MATERIAL PROVIDED:

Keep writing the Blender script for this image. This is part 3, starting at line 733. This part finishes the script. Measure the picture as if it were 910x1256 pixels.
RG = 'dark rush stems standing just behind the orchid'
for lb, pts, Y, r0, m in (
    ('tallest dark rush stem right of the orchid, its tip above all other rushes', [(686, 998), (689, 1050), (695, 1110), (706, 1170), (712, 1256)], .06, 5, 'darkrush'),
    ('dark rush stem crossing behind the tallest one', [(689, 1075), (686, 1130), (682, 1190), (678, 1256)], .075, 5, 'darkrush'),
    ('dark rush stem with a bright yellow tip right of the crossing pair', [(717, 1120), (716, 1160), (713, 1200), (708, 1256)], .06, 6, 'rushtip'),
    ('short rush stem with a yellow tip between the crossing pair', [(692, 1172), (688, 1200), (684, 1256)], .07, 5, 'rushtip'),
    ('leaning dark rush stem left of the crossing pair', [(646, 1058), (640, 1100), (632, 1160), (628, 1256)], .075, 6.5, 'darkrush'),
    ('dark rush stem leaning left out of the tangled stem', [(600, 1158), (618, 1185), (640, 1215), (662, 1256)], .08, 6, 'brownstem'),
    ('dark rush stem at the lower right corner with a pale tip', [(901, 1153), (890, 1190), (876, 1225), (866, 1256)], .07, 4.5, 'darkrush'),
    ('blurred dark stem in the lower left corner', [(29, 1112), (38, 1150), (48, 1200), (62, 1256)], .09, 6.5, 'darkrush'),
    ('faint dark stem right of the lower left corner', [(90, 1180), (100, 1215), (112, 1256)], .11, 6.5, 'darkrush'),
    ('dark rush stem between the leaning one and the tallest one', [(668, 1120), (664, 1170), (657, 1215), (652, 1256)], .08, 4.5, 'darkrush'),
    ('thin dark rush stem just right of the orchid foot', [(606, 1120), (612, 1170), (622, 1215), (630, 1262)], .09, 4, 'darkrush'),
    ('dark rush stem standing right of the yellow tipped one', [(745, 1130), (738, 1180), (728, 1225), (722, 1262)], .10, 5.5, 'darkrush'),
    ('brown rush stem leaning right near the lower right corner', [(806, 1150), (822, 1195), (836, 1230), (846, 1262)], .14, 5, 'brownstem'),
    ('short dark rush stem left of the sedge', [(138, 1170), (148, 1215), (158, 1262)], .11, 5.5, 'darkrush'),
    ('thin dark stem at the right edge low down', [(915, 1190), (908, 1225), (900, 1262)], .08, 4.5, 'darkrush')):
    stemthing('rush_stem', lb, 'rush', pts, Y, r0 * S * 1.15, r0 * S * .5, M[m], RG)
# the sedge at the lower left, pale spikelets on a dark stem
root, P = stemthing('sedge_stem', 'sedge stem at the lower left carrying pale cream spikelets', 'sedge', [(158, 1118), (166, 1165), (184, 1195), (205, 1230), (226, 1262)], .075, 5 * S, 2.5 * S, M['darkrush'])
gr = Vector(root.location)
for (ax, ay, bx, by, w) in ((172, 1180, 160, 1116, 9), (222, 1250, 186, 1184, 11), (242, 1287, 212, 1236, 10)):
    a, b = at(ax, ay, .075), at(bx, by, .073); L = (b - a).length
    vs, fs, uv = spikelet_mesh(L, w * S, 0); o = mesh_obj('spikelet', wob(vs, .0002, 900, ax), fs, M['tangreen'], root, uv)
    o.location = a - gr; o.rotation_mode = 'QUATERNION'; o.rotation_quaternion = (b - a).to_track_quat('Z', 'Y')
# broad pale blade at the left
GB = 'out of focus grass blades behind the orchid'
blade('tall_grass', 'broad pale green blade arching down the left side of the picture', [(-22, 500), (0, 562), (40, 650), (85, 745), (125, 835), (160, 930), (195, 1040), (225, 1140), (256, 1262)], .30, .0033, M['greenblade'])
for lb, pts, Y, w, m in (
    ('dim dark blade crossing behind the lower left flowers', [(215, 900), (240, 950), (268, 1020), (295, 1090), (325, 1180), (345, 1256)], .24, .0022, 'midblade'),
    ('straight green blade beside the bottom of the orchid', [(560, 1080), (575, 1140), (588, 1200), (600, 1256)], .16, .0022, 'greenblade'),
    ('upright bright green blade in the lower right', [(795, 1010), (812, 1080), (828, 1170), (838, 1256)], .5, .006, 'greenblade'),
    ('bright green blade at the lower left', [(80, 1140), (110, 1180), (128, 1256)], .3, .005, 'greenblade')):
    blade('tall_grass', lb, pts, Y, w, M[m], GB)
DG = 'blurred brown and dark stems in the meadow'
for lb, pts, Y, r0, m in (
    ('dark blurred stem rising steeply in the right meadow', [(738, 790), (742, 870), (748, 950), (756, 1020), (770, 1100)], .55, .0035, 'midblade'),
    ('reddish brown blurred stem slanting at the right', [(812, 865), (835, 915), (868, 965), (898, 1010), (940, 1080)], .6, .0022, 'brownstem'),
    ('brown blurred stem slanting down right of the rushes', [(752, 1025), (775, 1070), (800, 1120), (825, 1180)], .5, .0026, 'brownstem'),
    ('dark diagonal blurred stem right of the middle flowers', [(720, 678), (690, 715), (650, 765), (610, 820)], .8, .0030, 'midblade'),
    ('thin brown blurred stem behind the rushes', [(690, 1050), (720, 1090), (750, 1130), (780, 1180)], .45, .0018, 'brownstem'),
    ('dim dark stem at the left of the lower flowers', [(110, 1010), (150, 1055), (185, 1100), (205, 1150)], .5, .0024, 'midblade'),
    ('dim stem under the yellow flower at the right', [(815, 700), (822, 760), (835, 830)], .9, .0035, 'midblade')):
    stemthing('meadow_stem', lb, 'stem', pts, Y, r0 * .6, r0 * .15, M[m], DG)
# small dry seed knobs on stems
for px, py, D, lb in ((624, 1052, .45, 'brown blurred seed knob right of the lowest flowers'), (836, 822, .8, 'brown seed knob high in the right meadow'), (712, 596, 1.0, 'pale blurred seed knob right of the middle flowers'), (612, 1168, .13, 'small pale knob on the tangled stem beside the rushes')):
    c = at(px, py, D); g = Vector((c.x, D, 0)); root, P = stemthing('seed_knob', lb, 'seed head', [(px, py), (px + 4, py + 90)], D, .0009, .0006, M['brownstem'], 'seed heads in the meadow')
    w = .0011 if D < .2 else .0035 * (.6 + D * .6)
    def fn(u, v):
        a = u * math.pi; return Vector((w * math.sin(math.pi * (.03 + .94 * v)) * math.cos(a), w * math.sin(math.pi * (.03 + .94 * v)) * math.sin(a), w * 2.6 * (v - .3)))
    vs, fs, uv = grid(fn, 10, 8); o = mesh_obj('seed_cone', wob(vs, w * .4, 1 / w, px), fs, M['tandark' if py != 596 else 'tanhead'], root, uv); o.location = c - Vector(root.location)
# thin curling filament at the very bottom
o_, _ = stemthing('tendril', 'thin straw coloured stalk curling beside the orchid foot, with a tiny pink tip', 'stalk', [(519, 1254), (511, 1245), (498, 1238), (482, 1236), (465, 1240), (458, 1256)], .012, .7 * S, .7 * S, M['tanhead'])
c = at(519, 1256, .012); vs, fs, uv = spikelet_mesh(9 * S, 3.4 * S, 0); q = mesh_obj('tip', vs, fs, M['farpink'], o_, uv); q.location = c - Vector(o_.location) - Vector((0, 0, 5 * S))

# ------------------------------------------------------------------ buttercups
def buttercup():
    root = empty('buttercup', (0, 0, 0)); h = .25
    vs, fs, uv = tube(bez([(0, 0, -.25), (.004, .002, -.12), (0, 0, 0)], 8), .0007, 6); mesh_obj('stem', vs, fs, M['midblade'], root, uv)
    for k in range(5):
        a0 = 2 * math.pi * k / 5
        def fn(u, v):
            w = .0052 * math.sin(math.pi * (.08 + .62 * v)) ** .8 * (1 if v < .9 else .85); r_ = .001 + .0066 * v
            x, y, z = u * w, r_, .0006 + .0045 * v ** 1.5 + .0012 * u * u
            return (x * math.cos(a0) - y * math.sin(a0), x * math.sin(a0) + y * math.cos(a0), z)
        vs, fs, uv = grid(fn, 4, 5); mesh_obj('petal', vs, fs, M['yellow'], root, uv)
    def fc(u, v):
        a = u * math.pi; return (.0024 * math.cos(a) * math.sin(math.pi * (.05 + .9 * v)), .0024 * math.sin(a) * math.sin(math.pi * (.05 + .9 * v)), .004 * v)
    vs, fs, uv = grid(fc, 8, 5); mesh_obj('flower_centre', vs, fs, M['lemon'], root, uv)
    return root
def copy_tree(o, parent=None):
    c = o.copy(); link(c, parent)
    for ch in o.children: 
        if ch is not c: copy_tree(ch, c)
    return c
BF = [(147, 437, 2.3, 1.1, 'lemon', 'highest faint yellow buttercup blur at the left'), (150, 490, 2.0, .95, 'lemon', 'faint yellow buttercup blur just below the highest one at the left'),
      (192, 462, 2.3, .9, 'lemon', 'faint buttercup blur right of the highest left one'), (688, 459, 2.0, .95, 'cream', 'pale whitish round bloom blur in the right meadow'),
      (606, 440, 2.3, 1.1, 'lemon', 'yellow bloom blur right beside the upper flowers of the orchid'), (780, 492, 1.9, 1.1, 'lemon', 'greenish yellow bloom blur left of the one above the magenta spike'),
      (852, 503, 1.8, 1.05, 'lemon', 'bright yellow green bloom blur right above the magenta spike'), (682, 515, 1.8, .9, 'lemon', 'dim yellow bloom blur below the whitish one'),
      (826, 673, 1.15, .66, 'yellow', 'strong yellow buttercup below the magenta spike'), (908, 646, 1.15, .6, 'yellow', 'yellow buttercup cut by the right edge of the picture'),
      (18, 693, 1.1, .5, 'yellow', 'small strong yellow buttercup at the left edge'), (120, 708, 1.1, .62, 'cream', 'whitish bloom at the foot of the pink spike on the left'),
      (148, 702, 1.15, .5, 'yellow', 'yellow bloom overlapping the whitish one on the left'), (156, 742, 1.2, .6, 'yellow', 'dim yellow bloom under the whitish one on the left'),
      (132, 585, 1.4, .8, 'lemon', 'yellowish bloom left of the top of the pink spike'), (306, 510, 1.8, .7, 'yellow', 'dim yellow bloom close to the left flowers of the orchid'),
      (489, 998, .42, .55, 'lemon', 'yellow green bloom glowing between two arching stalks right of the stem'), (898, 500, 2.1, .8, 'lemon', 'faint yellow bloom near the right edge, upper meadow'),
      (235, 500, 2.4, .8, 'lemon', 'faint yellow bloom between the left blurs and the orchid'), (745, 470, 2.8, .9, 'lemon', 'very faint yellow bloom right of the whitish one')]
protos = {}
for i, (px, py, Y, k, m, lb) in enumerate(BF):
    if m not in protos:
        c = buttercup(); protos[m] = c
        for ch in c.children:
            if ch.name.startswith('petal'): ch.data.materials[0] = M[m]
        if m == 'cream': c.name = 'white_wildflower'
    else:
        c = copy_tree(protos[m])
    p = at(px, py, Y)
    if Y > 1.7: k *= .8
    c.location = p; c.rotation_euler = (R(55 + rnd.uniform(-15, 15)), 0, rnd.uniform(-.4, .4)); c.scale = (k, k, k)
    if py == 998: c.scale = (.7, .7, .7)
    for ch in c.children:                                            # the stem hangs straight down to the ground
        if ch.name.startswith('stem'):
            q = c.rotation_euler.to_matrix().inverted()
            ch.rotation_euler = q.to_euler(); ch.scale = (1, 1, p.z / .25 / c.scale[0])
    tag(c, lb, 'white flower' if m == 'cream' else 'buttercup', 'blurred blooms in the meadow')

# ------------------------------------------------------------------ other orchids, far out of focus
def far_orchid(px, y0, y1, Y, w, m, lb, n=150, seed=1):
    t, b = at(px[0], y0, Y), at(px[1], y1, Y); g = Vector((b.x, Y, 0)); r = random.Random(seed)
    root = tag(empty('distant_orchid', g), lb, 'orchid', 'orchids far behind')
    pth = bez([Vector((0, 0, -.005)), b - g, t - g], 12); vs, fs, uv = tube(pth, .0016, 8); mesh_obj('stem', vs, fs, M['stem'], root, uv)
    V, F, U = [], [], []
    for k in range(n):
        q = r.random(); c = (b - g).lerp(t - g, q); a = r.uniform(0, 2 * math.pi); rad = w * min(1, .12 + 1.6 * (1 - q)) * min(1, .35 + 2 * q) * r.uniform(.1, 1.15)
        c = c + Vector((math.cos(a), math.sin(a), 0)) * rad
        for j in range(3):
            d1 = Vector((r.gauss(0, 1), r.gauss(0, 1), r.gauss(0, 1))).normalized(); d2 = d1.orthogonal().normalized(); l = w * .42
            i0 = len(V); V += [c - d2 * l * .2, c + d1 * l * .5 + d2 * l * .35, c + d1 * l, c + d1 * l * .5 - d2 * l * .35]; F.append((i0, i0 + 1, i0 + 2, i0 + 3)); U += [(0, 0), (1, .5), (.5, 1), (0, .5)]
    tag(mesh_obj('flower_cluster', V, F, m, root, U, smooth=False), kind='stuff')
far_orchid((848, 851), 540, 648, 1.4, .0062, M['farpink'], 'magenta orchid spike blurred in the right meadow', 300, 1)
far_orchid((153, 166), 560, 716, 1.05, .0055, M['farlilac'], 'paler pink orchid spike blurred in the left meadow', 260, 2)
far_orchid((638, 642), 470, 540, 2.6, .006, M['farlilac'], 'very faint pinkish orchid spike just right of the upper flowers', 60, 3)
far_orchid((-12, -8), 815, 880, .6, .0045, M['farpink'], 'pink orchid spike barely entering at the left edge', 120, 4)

TASK TO COMPLETE:
Find every line that has "picture" in it, then return those lines.

SOLUTION TO THE EXERCISE:
Keep writing the Blender script for this image. This is part 3, starting at line 733. This part finishes the script. Measure the picture as if it were 910x1256 pixels.
blade('tall_grass', 'broad pale green blade arching down the left side of the picture', [(-22, 500), (0, 562), (40, 650), (85, 745), (125, 835), (160, 930), (195, 1040), (225, 1140), (256, 1262)], .30, .0033, M['greenblade'])
      (826, 673, 1.15, .66, 'yellow', 'strong yellow buttercup below the magenta spike'), (908, 646, 1.15, .6, 'yellow', 'yellow buttercup cut by the right edge of the picture'),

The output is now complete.